> What the task requires: Copy these lines exactly and nothing else: from the line holding "were 1616x1080 pixels." to the line holding "b = D(px, py, Y);", both lines included.

> Exercise inputs:
____
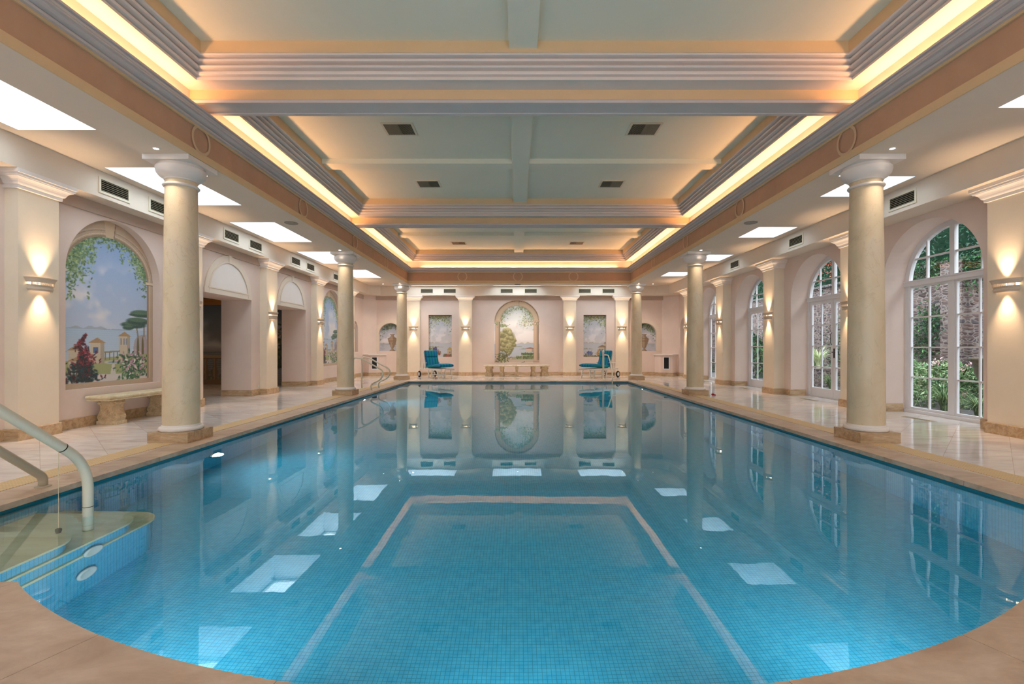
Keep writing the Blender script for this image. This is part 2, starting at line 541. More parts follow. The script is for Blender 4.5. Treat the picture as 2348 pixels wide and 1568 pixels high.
M['slat'] = simple('grey_vent_slat', srgb(150, 140, 118), 0.5, 0.3, var=0.02)
M['dark'] = simple('dark_recess', srgb(34, 28, 22), 0.9, 0.05, var=0.1)
M['plaster_lamp'] = simple('plaster_lamp_body', srgb(206, 188, 168), 0.6, 0.2, var=0.02)
M['bulb'] = emis('lamp_glow', (1.0, 0.72, 0.45), 6.0)
M['spotglow'] = emis('downlight_glow', (1.0, 0.90, 0.78), 14.0)
M['poolglow'] = emis('pool_light_glow', (0.85, 0.95, 1.0), 22.0)
M['chrome'] = simple('brushed_steel', (0.6, 0.6, 0.58), 0.25, 0.5, 1.0, var=0.03)
M['bronze'] = simple('dark_bronze', srgb(58, 40, 34), 0.35, 0.5, 0.7, var=0.05)
M['stripe'] = stripe_mat('teal_blue_stripe_fabric')
M['tealpipe'] = simple('dark_teal_fabric', srgb(10, 104, 106), 0.7, 0.2)
M['whitepl'] = simple('white_resin', srgb(230, 226, 216), 0.4, 0.4, var=0.02)
M['rubber'] = simple('black_rubber', srgb(26, 24, 24), 0.6, 0.3)
M['speaker'] = simple('grey_speaker_mesh', srgb(158, 150, 140), 0.7, 0.2)
M['grate'] = grate_mat('sand_coloured_grating')
M['paint'] = paint_mat('mural_paint')
M['shaft'] = simple('white_shaft_plaster', srgb(244, 246, 250), 0.8, 0.1, var=0.01)
M['garden_stone'] = stone_wall_mat('rubble_stone')
M['paving'] = simple('dark_gravel_paving', srgb(92, 88, 86), 0.9, 0.1, var=0.4, scale=30, bump=0.6)
M['soil'] = simple('dark_soil', srgb(52, 44, 34), 0.95, 0.05, var=0.3, scale=20)
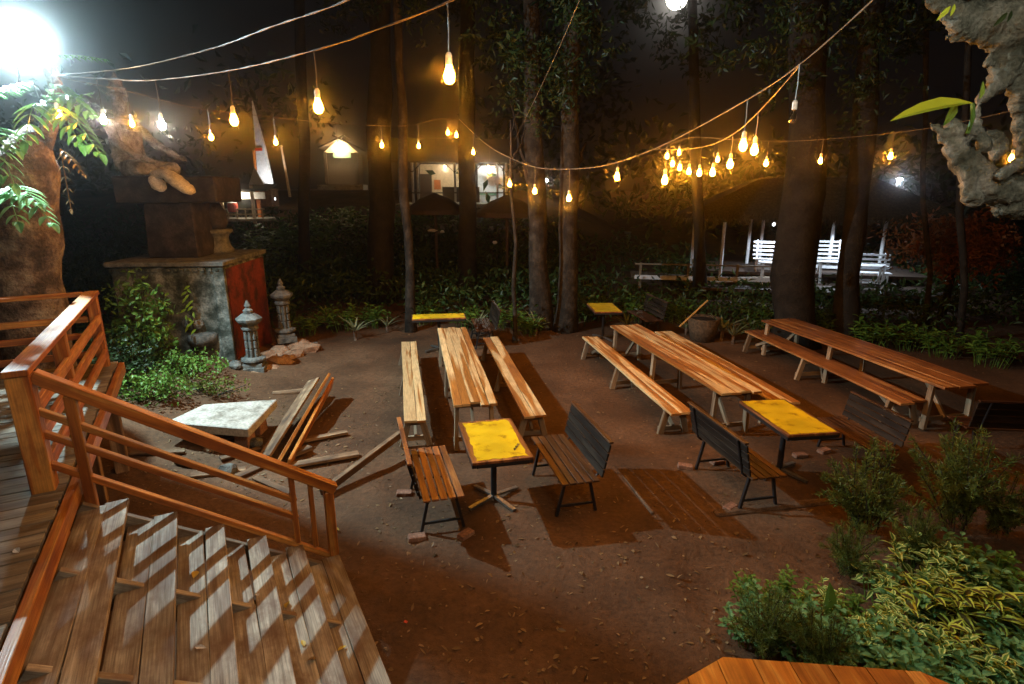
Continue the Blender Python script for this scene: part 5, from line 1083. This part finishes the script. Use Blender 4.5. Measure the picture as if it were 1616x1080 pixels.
b = D(862, 285, 40); t = thing('blue_lamp', 'tiny blue-white lamp far off left of the twin trunks', 'lamp', b); m = MB(); m.lathe([(0.02, 0.08), (0.11, 0.03), (0.11, -0.03), (0.02, -0.08)], 10); m.build('lamp', 'coldlamp', t); m = MB(); m.tube([(0, 0.2, -3.5), (0, 0.2, 0.12), (0, 0, 0.1)], 0.04, 6); m.build('pole', 'darkwood', t)
for px, py, Y, l in ((683, 364, 22, 'small white dish-like thing glinting in the dark, left one'), (698, 366, 22.3, 'small white thing glinting in the dark, beside the dish-like one'), (781, 383, 20, 'small white object glinting left of the twin trunks')):
    b = D(px, py, Y); t = thing('pale_stone', l, 'stone', (b.x, b.y, b.z)); m = MB(); rock(m, (0, 0, 0), (0.2 if px == 683 else 0.09, 0.1, 0.06), px); m.build('stone', 'white', t)

# ------------------------------------------------------------------ air, sky, light
hz = MB(); hz.box((0, 24, 9.0), (200, 130, 24.0)); ho = hz.build('haze', None); tag(ho, 'thin damp night mist', 'haze', kind='stuff')
hm = bpy.data.materials.new('night_mist'); hm.use_nodes = True; nt = hm.node_tree; nt.nodes.clear(); out = nt.nodes.new('ShaderNodeOutputMaterial'); pv_ = nt.nodes.new('ShaderNodeVolumePrincipled')
pv_.inputs['Color'].default_value = (0.9, 0.9, 0.9, 1); pv_.inputs['Density'].default_value = 0.0032; pv_.inputs['Anisotropy'].default_value = 0.983; nt.links.new(pv_.outputs[0], out.inputs['Volume']); ho.data.materials.append(hm)
w = bpy.data.worlds.new('World'); scene.world = w; w.use_nodes = True; nt = w.node_tree
bg = nt.nodes['Background']; bg.inputs[0].default_value = (0.55, 0.48, 0.5, 1); bg.inputs[1].default_value = 0.004
scene.view_settings.view_transform = 'Standard'; scene.view_settings.look = 'None'; scene.view_settings.exposure = 0.25; scene.view_settings.gamma = 1.0
scene.render.engine = 'CYCLES'; cy = scene.cycles
cy.use_denoising = True; cy.max_bounces = 4; cy.diffuse_bounces = 2; cy.glossy_bounces = 2; cy.transmission_bounces = 4; cy.volume_bounces = 0; cy.transparent_max_bounces = 6; cy.sample_clamp_indirect = 4.0; cy.caustics_reflective = False; cy.caustics_refractive = False
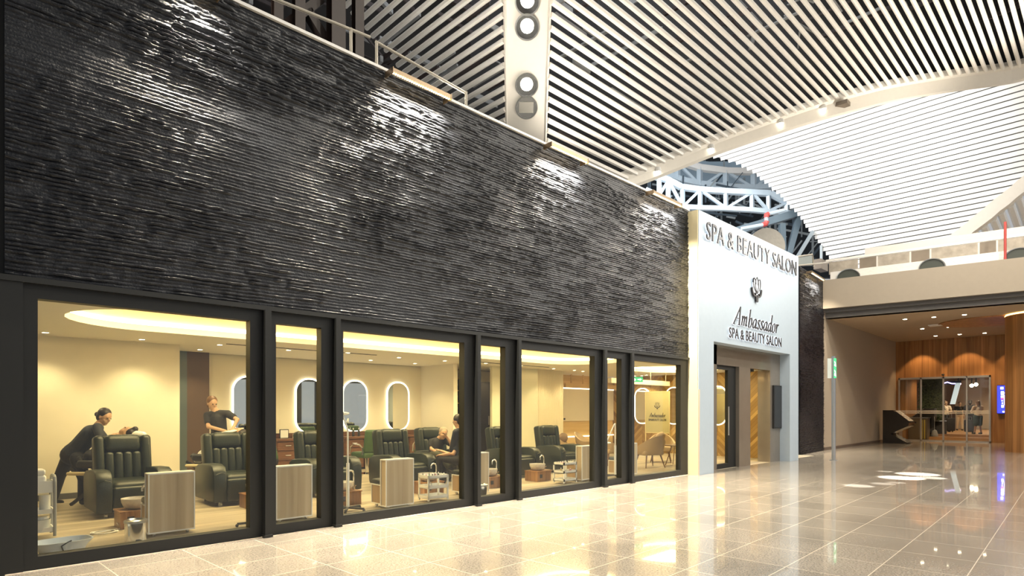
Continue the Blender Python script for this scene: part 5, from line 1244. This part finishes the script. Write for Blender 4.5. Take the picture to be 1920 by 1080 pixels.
# ================================================================== PEOPLE
SKIN = mat('skin', (.52, .32, .20), .5); NAVY = mat('navy_uniform', (.018, .022, .032), .7, var=.2, vscale=10); BLKF = mat('black_cloth', (.015, .014, .016), .75)
HAIR = mat('dark_hair', (.018, .012, .010), .45); HAIRB = mat('brown_hair', (.14, .07, .03), .5); HAIRG = mat('grey_hair', (.30, .24, .18), .5); SHOE = mat('shoe', (.02, .02, .02), .5)
def basis(f, up=Vector((0, 0, 1))):
    f = Vector(f).normalized(); s = f.cross(Vector(up)); s = s.normalized() if s.length > .05 else Vector((1, 0, 0)); u = s.cross(f).normalized(); return s, f, u
def cap_(mb, pts, rs, n=12):
    mb.tube(pts, rs, n); mb.ell(pts[0], rs[0]*.995, n, 8); mb.ell(pts[-1], rs[-1]*.995, n, 8)
    for p, r in zip(pts[1:-1], rs[1:-1]): mb.ell(p, r*.99, n, 8)
def hand(mb, w, d, nrm, curl=.5, s=1.0, side=1):
    d = Vector(d).normalized(); nrm = Vector(nrm); nrm = (nrm-d*nrm.dot(d)).normalized(); sd = d.cross(nrm).normalized()
    R = Matrix((sd, d, nrm)).transposed(); w = Vector(w)
    mb.ell(w+d*.045*s, (.040*s, .052*s, .017*s), 12, 8, R)
    for i, (o, L) in enumerate(((-.030, .062), (-.010, .074), (.010, .070), (.029, .056))):
        p = w+d*.082*s+sd*o*s*1.0; pts = [w+d*.05*s+sd*o*.8*s, p]; q = p; dd = d+sd*o*3
        for k_ in range(3):
            a = curl*(.45+.35*k_); dd = (dd.normalized()*math.cos(a*.8)+nrm*math.sin(a*.8)); q = q+dd.normalized()*L*s*(.45, .32, .23)[k_]; pts.append(q)
        cap_(mb, pts, [.0095*s, .0095*s, .009*s, .008*s, .007*s], 8)
    t0 = w+d*.02*s+sd*side*.028*s; cap_(mb, [t0, t0+(d*.5+sd*side*.8+nrm*.2)*.035*s, t0+(d*1.0+sd*side*.9+nrm*.5)*.052*s], [.012*s, .010*s, .008*s], 8)
def person(label, base, rz, J, f, top, bottom, hair, vox=.012, sleeve=.8, legs=1.0, group=None, hairlen=None, bun=None, curl=(.5, .5), hn=((0, 0, -1), (0, 0, -1)), skirt=None, shoe=SHOE, fat=1.0):
    o = thing('person', label, 'person', base, rz, group); J = {k_: Vector(v) for k_, v in J.items()}
    s, f, u = basis(f, J.get('hup', Vector((0, 0, 1)))); H = J['head']; R = Matrix((s, f, u)).transposed()
    m = MB()
    m.ell(H+u*.025, (.074, .092, .092), 18, 12, R); m.ell(H-u*.045+f*.022, (.056, .066, .066), 16, 10, R); m.ell(H-u*.095+f*.05, (.030, .028, .022), 12, 8, R)
    m.tube([H+u*.02+f*.082, H-u*.018+f*.104, H-u*.028+f*.088], [.009, .014, .012], 8); m.ell(H-u*.058+f*.080, (.024, .012, .010), 10, 6, R); m.ell(H+u*.030+f*.078, (.052, .016, .010), 10, 6, R)
    for e in (-1, 1): m.ell(H+s*e*.076-u*.005-f*.005, (.010, .018, .030), 8, 6, R); m.ell(H+s*e*.04-u*.03+f*.05, (.022, .022, .02), 8, 6, R)
    cap_(m, [J['neck'], H-u*.05-f*.01], [.058*fat, .052])
    cap_(m, [J['chest'], J['waist'], J['pelvis']], [.118*fat, .105*fat, .125*fat])
    sh = (J['sL']-J['sR']); cap_(m, [J['sL']-sh*.12, J['neck']-Vector((0, 0, .03)), J['sR']+sh*.12], [.055*fat, .07*fat, .055*fat])
    hp = (J['kL'], J['kR'])
    for q in 'LR':
        cap_(m, [J['s'+q], J['e'+q], J['h'+q]], [.050*fat, .038*fat, .026]); 
        cap_(m, [J['p'+q], J['k'+q], J['a'+q]], [.082*fat, .056*fat, .038])
        t = J.get('t'+q, J['a'+q]+Vector((f.x, f.y, 0)).normalized()*.14-Vector((0, 0, .045))); cap_(m, [J['a'+q]-Vector((0, 0, .03)), t], [.038, .028])
        i = 'LR'.index(q); hand(m, J['h'+q], J['h'+q]-J['e'+q], hn[i], curl[i], 1.0, (1, -1)[i])
    b = m.build('body', SKIN, o); remesh(b, vox, 2)
    for e in (-1, 1): MB().ell(H+s*e*.030+f*.086+u*.008, (.011, .008, .008), 8, 6, R).build('eye', SHOE, o)
    # shirt
    m = MB(); g = .016
    m.add(*(lambda q: (q.v, q.f))(_shirt(J, sleeve, fat, g))); c = m.build('shirt', top, o); remesh(c, max(vox, .013), 3)
    m = MB(); cap_(m, [J['waist'].lerp(J['pelvis'], .55), J['pelvis']], [.122*fat+g*.6, .140*fat+g])
    for q in 'LR':
        k_, a_ = J['k'+q], J['a'+q]
        if legs >= 1: cap_(m, [J['p'+q], k_, k_.lerp(a_, .93)], [.098*fat+g*.5, .068*fat+g*.6, .056+g*.6])
        else: cap_(m, [J['p'+q], J['p'+q].lerp(k_, legs)], [.105*fat+g, .085*fat+g])
    c = m.build('trousers' if legs >= 1 else 'shorts', bottom, o); remesh(c, max(vox, .013), 3)
    for q in 'LR':
        t = J.get('t'+q, J['a'+q]+Vector((f.x, f.y, 0)).normalized()*.15-Vector((0, 0, .045))); m = MB(); cap_(m, [J['a'+q]-Vector((0, 0, .035)), t], [.047, .036]); m.build('shoe', shoe, o, smooth=True)
    m = MB(); m.ell(H+u*.048-f*.024, (.088, .098, .092), 18, 12, R); m.ell(H-u*.01-f*.055, (.078, .060, .085), 16, 10, R)
    if hairlen: cap_(m, [H-f*.06, H-f*.09-u*hairlen*.5, H-f*.07-u*hairlen], [.075, .07, .045])
    if bun: m.ell(H+f*bun[0]+u*bun[1], .042, 12, 8)
    h = m.build('hair', hair, o); remesh(h, .010, 2); return o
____
> Full solution:
Continue the Blender Python script for this scene: part 5, from line 1083. This part finishes the script. Use Blender 4.5. Measure the picture as if it were 1616x1080 pixels.
b = D(862, 285, 40); t = thing('blue_lamp', 'tiny blue-white lamp far off left of the twin trunks', 'lamp', b); m = MB(); m.lathe([(0.02, 0.08), (0.11, 0.03), (0.11, -0.03), (0.02, -0.08)], 10); m.build('lamp', 'coldlamp', t); m = MB(); m.tube([(0, 0.2, -3.5), (0, 0.2, 0.12), (0, 0, 0.1)], 0.04, 6); m.build('pole', 'darkwood', t)
for px, py, Y, l in ((683, 364, 22, 'small white dish-like thing glinting in the dark, left one'), (698, 366, 22.3, 'small white thing glinting in the dark, beside the dish-like one'), (781, 383, 20, 'small white object glinting left of the twin trunks')):
    b = D(px, py, Y); t = thing('pale_stone', l, 'stone', (b.x, b.y, b.z)); m = MB(); rock(m, (0, 0, 0), (0.2 if px == 683 else 0.09, 0.1, 0.06), px); m.build('stone', 'white', t)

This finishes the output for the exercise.